Sitting here with a policy of honesty being the best option, I regret to inform you that I do not “get” The Mirror by Andrei Tarkovsky. It is a beautiful film and I intend to watch it over and over again until I do understand it, but that may take years, I may die first; I just don’t really know.
This film is a memory and a dream. It is a series of stressed chain links holding up a piano that dangles over the viewer. There is a base narrative of the film following Alexei and his mother, Maria, with hints slowly floating down like snowflakes on an unseasonably warm day. By the time the flakes get anywhere near you, they are long gone. The Mirror is what happens when a highly respected and influential director decides to make a film based around dreams and memories.
If I consider The Mirror in a philosophical context of the representation of a dream, perhaps it would be best to never watch it again, similar to how I will never completely recreate any dream a second time. It exists; I was aware while watching, but I just could not see it. This film, perhaps in a greater sense than any other film represented on this list, is an absolute abstract work of art. It does not care how you feel or what you think; it merely exists on its own merits.
Or I am not smart enough – a very possible solution.

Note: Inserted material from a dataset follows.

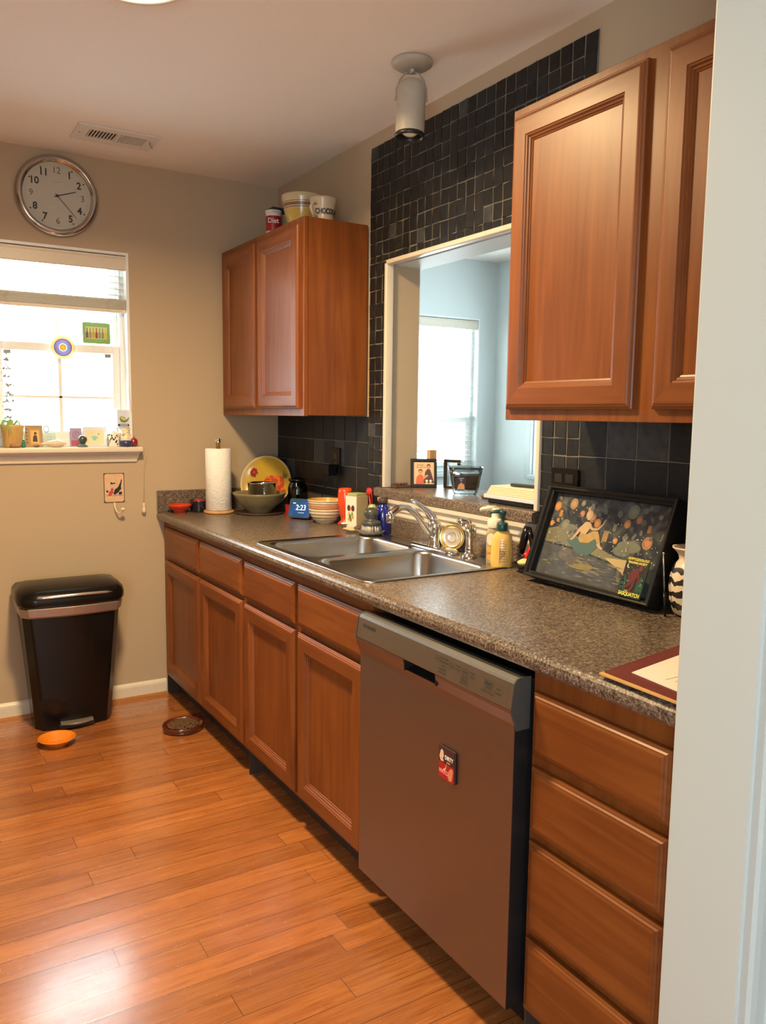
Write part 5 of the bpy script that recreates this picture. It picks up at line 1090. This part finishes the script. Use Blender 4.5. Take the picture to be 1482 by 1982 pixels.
mb = MB(); gx = X(26); gm = P((.02, .22, .13), .2, coat=.5); mb.blob((gx, -.035, SZ+.009), .012, .010, .009, gm, 12); mb.blob((gx, -.035, SZ+.021), .008, .007, .008, gm, 12); mb.blob((gx, -.035, SZ+.031), .005, .005, .005, gm, 12); tag(mb.build('green_figurine', base=(gx, -.035, SZ)), 'tiny green figurine on the window sill beside the tan pot', 'figurine')
def card(nm, lab, cat, px0, px1, h_, y, back, shapes, th=.006, lean=8, sub=None):
    w_ = (px1-px0)*.00215; c = (X((px0+px1)/2), y, SZ+.0005); T_ = Matrix.Translation(c) @ Matrix.Rotation(math.radians(90-lean), 4, 'X')
    mb = MB(); mb.M = T_; mb.box(-w_/2, w_/2, 0, h_, -th, 0, back, .001); mb.M = Matrix.Identity(4); shapes(mb, T_, w_, h_); return tag(mb.build(nm, base=c), lab, cat)
def s1(mb, T_, w_, h_):
    flat(mb, T_, rect(w_*.6, h_*.72, .004, h_*.46), .0004, P((.55, .28, .04), .4)); flat(mb, T_, rect(w_*.46, h_*.58, .004, h_*.46), .0007, P((.70, .42, .14), .4)); dk = P((.03, .02, .03), .5)
    disc(mb, T_, .006, .0010, dk, .006, h_*.62, 12); flat(mb, T_, [(-.006, h_*.24), (.014, h_*.24), (.012, h_*.5), (.002, h_*.56), (-.004, h_*.45)], .0010, dk)
    for k in range(5): flat(mb, T_, rect(.006, .004, -w_*.40, h_*(.2+.15*k)), .0006, dk); flat(mb, T_, rect(.004, .006, -w_*.3+.012*k, h_*.92), .0006, P((.3, .2, .15), .5))
card('vintage_card', 'brown and gold framed card with a dark figure on the window sill', 'card', 33, 67, .098, .020, P((.36, .24, .12), .5), s1)
def s2(mb, T_, w_, h_):
    mb.lathe([(.009, 0), (.013, 0)], P((.40, .42, .42), .5), T=T_ @ Matrix.Translation((-w_*.22, h_*.72, .0008)), seg=24, sy=1.3)
    for k in range(6): flat(mb, T_, rect(w_*.4, .002, w_*(.2 if k < 3 else 0), h_*(.85-.11*k)), .0006, P((.45, .52, .52), .5))
card('glass_plaque', 'pale translucent plaque with an oval portrait on the window sill', 'plaque', 69, 95, .110, .045, translucent('frosted_plaque', (.78, .88, .86), .5), s2)
mb = MB(); cxs = X(75); cm = P((.66, .55, .42), .45, var=.25, bs=80)
T_ = Matrix.Translation((cxs, -.030, SZ+.016)) @ Matrix.Rotation(H90, 4, 'Y'); pr = [(0, -.052)]
for i in range(1, 16):
    u = i/15; pr.append((.017*math.sin(math.pi*u**1.7)+.0018*math.sin(i*2.5)*(1-u)+.001, -.052+.125*u))
pr.append((0, .075)); mb.lathe(pr, cm, T=T_, seg=20); mb.blob((X(50), -.034, SZ+.007), .013, .008, .006, P((.16, .13, .15), .4), 10, .1)
tag(mb.build('conch_shell', base=(cxs, -.03, SZ)), 'long cream spiral conch shell lying on the window sill', 'shell')
def s3(mb, T_, w_, h_):
    for k in range(5): mb.lathe([(.005+.0035*k, 0), (.0065+.0035*k, 0)], P([(.25, .12, .35), (.45, .35, .55), (.35, .12, .2)][k % 3], .4), T=T_ @ Matrix.Translation((0, h_*.62, .0006+.0001*k)), seg=18)
    flat(mb, T_, rect(w_*.85, h_*.3, 0, h_*.18), .0006, P((.40, .08, .12), .4))
card('purple_card', 'small purple patterned card behind the dark sphere on the window sill', 'card', 123, 147, .085, .040, P((.36, .28, .46), .5), s3)
t = thing('stone_sphere', 'polished dark grey sphere on a small stand on the window sill', 'ornament', (X(142), -.02, SZ))
mb = MB(); mb.blob((X(142), -.02, SZ+.034), .0205, .0205, .0205, P((.05, .07, .07), .15, var=.5, bs=90, coat=.6), 28); mb.build('sphere', t)
mb = MB(); mb.lathe([(0, 0), (.022, 0), (.024, .004), (.018, .009), (.012, .012), (.013, .016), (0, .014)], P((.10, .13, .14), .4), (X(142), -.02, SZ), 24); mb.build('stand', t)
def s4(mb, T_, w_, h_):
    flat(mb, T_, rect(w_*.72, h_*.72, 0, h_*.45), .0006, P((.78, .66, .42), .5)); tl = P((.22, .55, .55), .4)
    flat(mb, T_, [(-.016, h_*.52), (.008, h_*.52), (.004, h_*.34), (-.004, h_*.28), (-.012, h_*.34)], .0010, tl); disc(mb, T_, .004, .0010, P((.3, .25, .28), .4), .016, h_*.62, 8)
    mb.lathe([(.003, 0), (.005, 0)], tl, T=T_ @ Matrix.Translation((.010, h_*.44, .001)), seg=14)
card('teacup_picture', 'small white-framed picture of a teal cup on the window sill', 'picture', 148, 199, .092, .030, P((.66, .68, .74), .45), s4, .010)
t = thing('spotted_cup', 'white cup with black and orange spots on the window sill', 'cup', (X(208), -.012, SZ))
mb = MB(); sc_ = (X(208), -.012, SZ); mb.lathe([(0, 0), (.024, 0), (.025, .003), (.032, .064), (.030, .064), (.023, .006), (0, .005)], P((.80, .78, .72), .3), sc_, 40); mb.build('cup_body', t)
mb = MB(); random.seed(21)
for i in range(46):
    a = random.uniform(math.radians(-200), math.radians(0)); z = random.uniform(.006, .058); r_ = .0252+.007*z/.064+.0006
    T_ = Matrix.Translation((sc_[0], sc_[1], SZ+z)) @ Matrix.Rotation(a+H90, 4, 'Z') @ frame((0, -r_, 0), (1, 0, 0), (0, -.1, 1)); disc(mb, T_, random.uniform(.0022, .004), .0001, P(random.choice([(.02, .02, .02)]*4+[(.6, .32, .05), (.25, .35, .08)]), .4), 0, 0, 8, 1, 1.3)
mb.build('painted_spots', t)
mb = MB(); mb.blob((X(205), -.012, SZ+.058), .018, .018, .016, P((.75, .70, .70), .5), 14); tag(mb.build('white_ball', base=(X(205), -.012, SZ+.042)), 'round white ball sitting in the spotted cup', 'ball')
mb = MB(); cz = (X(237), .028, SZ); mb.lathe([(0, 0), (.030, 0), (.031, .004), (.032, .086), (.030, .086), (.028, .006), (0, .005)], P((.74, .68, .50), .35), cz, 36)
random.seed(31)
for i in range(22):
    a = random.uniform(math.radians(-170), math.radians(-10)); z = random.uniform(.040, .080); T_ = Matrix.Translation((cz[0], cz[1], SZ+z)) @ Matrix.Rotation(a+H90, 4, 'Z') @ frame((0, -.0326, 0), (1, 0, 0), (0, 0, 1)) @ Matrix.Rotation(random.uniform(-1, 1), 4, 'Z'); mb.lathe([(.006, 0), (.0072, 0)], P((.08, .07, .10) if i % 3 else (.5, .42, .05), .4), T=T_, seg=12, a0=0, a1=2.6, sx=1)
cup_ = tag(mb.build('patterned_tumbler', base=cz), 'cream tumbler with swirling dark pattern under the whale box', 'tumbler')
mb = MB(); bz = SZ+.0866; T_ = Matrix.Translation((X(235), .026, bz)) @ Matrix.Rotation(-.10, 4, 'Z'); mb.M = T_; mb.box(-.034, .034, -.014, .014, 0, .084, P((.60, .66, .80), .4), .003)
Tw = frame((0, -.0145, .042), (1, 0, 0), (0, 0, 1)); flat(mb, Tw, [(-.024, .004), (-.016, .012), (-.002, .008), (.010, -.004), (.016, .006), (.022, .008), (.018, .000), (.012, -.012), (-.002, -.018), (-.018, -.014)], .0004, P((.12, .20, .06), .4)); flat(mb, Tw, [(-.020, .004), (-.014, .010), (.002, .002), (.008, -.006), (-.006, -.008)], .0006, P((.62, .50, .10), .4)); flat(mb, Tw, rect(.060, .010, -.001, -.029), .0004, P((.02, .02, .04), .4)); mb.text('WHALES', .009, P((.8, .85, .9), .4), Tw @ Matrix.Translation((-.004, -.029, .0008)), .0001) if False else flat(mb, Tw, rect(.034, .004, -.004, -.029), .0006, P((.6, .65, .75), .4))
mb.M = Matrix.Identity(4); tag(mb.build('whale_box', base=(X(235), .026, bz)), 'pale blue box printed with a green whale, standing on the patterned tumbler', 'box')
mb = MB(); mb.lathe([(0, 0), (.024, 0), (.027, .004), (.032, .016), (.031, .028), (.028, .028), (.024, .010), (0, .006)], P((.03, .05, .17), .2, coat=.6), (X(231), -.030, SZ), 32); tag(mb.build('blue_pot', base=(X(231), -.03, SZ)), 'small glossy dark blue bowl at the right end of the window sill', 'bowl')
mb = MB(); mb.blob((X(249), -.018, SZ+.021), .019, .019, .021, P((.28, .012, .03), .2, coat=.5), 24); mb.tube([(X(249), -.018, SZ+.040), (X(249)+.002, -.018, SZ+.048)], .0015, P((.1, .06, .03), .6), 6); tag(mb.build('red_apple', base=(X(249), -.018, SZ)), 'dark red round ornament at the right corner of the window sill', 'ornament')
# suncatcher and bottle plaque
t = thing('suncatcher', 'round suncatcher with orange centre and blue and purple rings hanging in the window', 'suncatcher', (-1.042, .0, 1.676))
Tn = frame((-1.042, .030, 1.676), (1, 0, 0), (0, 0, 1)); mb = MB(); cols = [(0, (.95, .45, .03)), (.008, (.9, .25, .08)), (.014, (.85, .85, .9)), (.018, (.15, .30, .60)), (.026, (.30, .16, .45)), (.034, (.12, .08, .45)), (.039, (.9, .65, .2)), (.045, (.75, .6, .25))]
for (r0, c), nx in zip(cols, [c_[0] for c_ in cols[1:]]+[.050]):
    mm = translucent('stained_glass_%d' % int(r0*1000), c, .55); mb.lathe([(r0, .004-r0*.02), (nx, .004-nx*.02)], mm, T=Tn, seg=40) if r0 else disc(mb, Tn, nx, .004, mm, seg=40)
disc(mb, Tn, .050, -.001, translucent('stained_back', (.8, .75, .6), .6), seg=40); mb.lathe([(.049, -.001), (.051, .001), (.049, .003)], M_gold, T=Tn, seg=40); mb.build('glass_disc', t)
mb = MB(); mb.tube([(-1.042, .030, 1.726), (-1.042, .028, 2.03)], .0006, M_trim, 4); mb.build('thread', t)
t = thing('bottle_plaque', 'green glass plaque with a row of small bottles on the window rail', 'plaque', (-.888, .045, 1.700))
Tk = frame((-.888, .055, 1.703), (1, 0, 0), (.0, .06, 1)); gw, gh = .122, .096
mb = MB(); l = [[Tk @ Vector((p[0], p[1]+gh/2, z)) for p in rrect(gw, gh, .008)] for z in (-.006, 0)]; mb.rings(l, translucent('green_fused_glass', (.26, .40, .16), .35)); mb.build('glass_panel', t)
mb = MB(); flat(mb, Tk, rect(gw*.78, gh*.58, 0, gh*.5), .0006, translucent('cream_label', (.9, .85, .6), .4))
for k, c in enumerate([(.20, .06, .12), (.22, .30, .14), (.55, .35, .04), (.28, .05, .02), (.18, .36, .20), (.30, .22, .10), (.55, .50, .08)]):
    x = -gw*.34+gw*.68*k/6; m_ = P(c, .4); flat(mb, Tk, [(x-.0055, gh*.25), (x+.0055, gh*.25), (x+.0055, gh*.48), (x+.002, gh*.58), (x+.002, gh*.74), (x-.002, gh*.74), (x-.002, gh*.58), (x-.0055, gh*.48)], .0010+.0001*k, m_)
mb.build('bottle_picture', t)
# blind cord
t = thing('blind_pull_cord', 'thin cord with a wooden tassel hanging right of the window sill', 'cord', (-.708, -.03, .93))
mb = MB(); mb.tube([(-.790, .012, 2.04), (-.775, -.004, 1.6), (-.740, -.02, 1.26), (-.706, -.058, 1.232), (-.704, -.058, 1.205), (-.706, -.03, 1.15), (-.707, -.012, .960)], .0009, P((.62, .52, .36), .6), 5); mb.build('cord', t)
mb = MB(); mb.lathe([(0, .960), (.005, .960), (.007, .954), (.006, .944), (.009, .932), (.010, .922), (.008, .912), (0, .910)], P((.72, .60, .40), .4), (-.707, -.012, 0), 20); mb.build('tassel', t)
# wall card + hook
Tk = frame((-.841, -.001, 1.037), (1, 0, 0), (0, 0, 1)); kw, kh = .094, .138
mb = MB(); mb.M = Tk; mb.box(-kw/2, kw/2, -kh/2, kh/2, 0, .002, P((.10, .05, .03), .6)); mb.M = Matrix.Identity(4)
flat(mb, Tk, [(p[0], p[1]) for p in rrect(kw-.006, kh-.006, .010)], .0023, P((.66, .44, .28), .6, var=.25, bs=50)); 
dk = P((.02, .015, .02), .5); rdm = P((.50, .06, .08), .5); gy = P((.55, .45, .42), .5)
random.seed(4)
for (x, y, r_, m_) in ((.012, -.014, .014, dk), (.022, -.004, .011, dk), (.004, -.024, .009, dk), (.028, -.026, .009, dk), (-.014, -.022, .011, rdm), (-.010, -.008, .008, rdm), (-.020, -.032, .008, rdm), (-.032, -.016, .006, dk), (0, .004, .007, gy), (-.008, .012, .006, gy), (.016, -.030, .006, gy), (-.036, -.004, .004, gy)): disc(mb, Tk, r_, .0026+abs(x)*.01, m_, x, y, 9, 1, .8, random.random()*3)
flat(mb, Tk, [(.018, .004), (.030, .000), (.036, .036), (.033, .040), (.028, .024)], .0030, dk); flat(mb, Tk, [(-.018, .018), (-.010, .016), (.004, .020), (.010, .016), (.002, .026), (-.006, .022), (-.014, .028)], .0030, dk); flat(mb, Tk, rect(kw*.8, .0015, 0, -.036), .0026, dk)
tag(mb.build('wall_card', base=(-.841, -.001, .968)), 'small worn picture card on the wall below the window sill', 'card')
t = thing('coat_hook', 'cream curved wall hook with a ball end below the worn picture card', 'hook', (-.84, -.01, .95))
mb = MB(); mb.tube([(-.842, -.006, .968), (-.842, -.012, .945), (-.838, -.022, .928), (-.828, -.034, .920), (-.818, -.046, .928), (-.815, -.050, .936)], [.004, .0038, .0036, .0034, .0034, .004], P((.74, .62, .42), .35), 8); mb.build('hook_arm', t)
mb = MB(); mb.blob((-.815, -.052, .940), .010, .010, .008, P((.80, .70, .52), .3), 16); mb.build('ball_end', t)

Andrei Tarkovsky consistently challenges me with his vision and his technique, leaving me to broaden everything that I have expected of film each time I watch a new one. His extended takes put a viewer deeper into the film that any other director with whose work I am familiar. That is the magic of The Mirror. It is gorgeous. I want – no, I long – to know it better. You may not. That is your business, not mine; mine is a quest.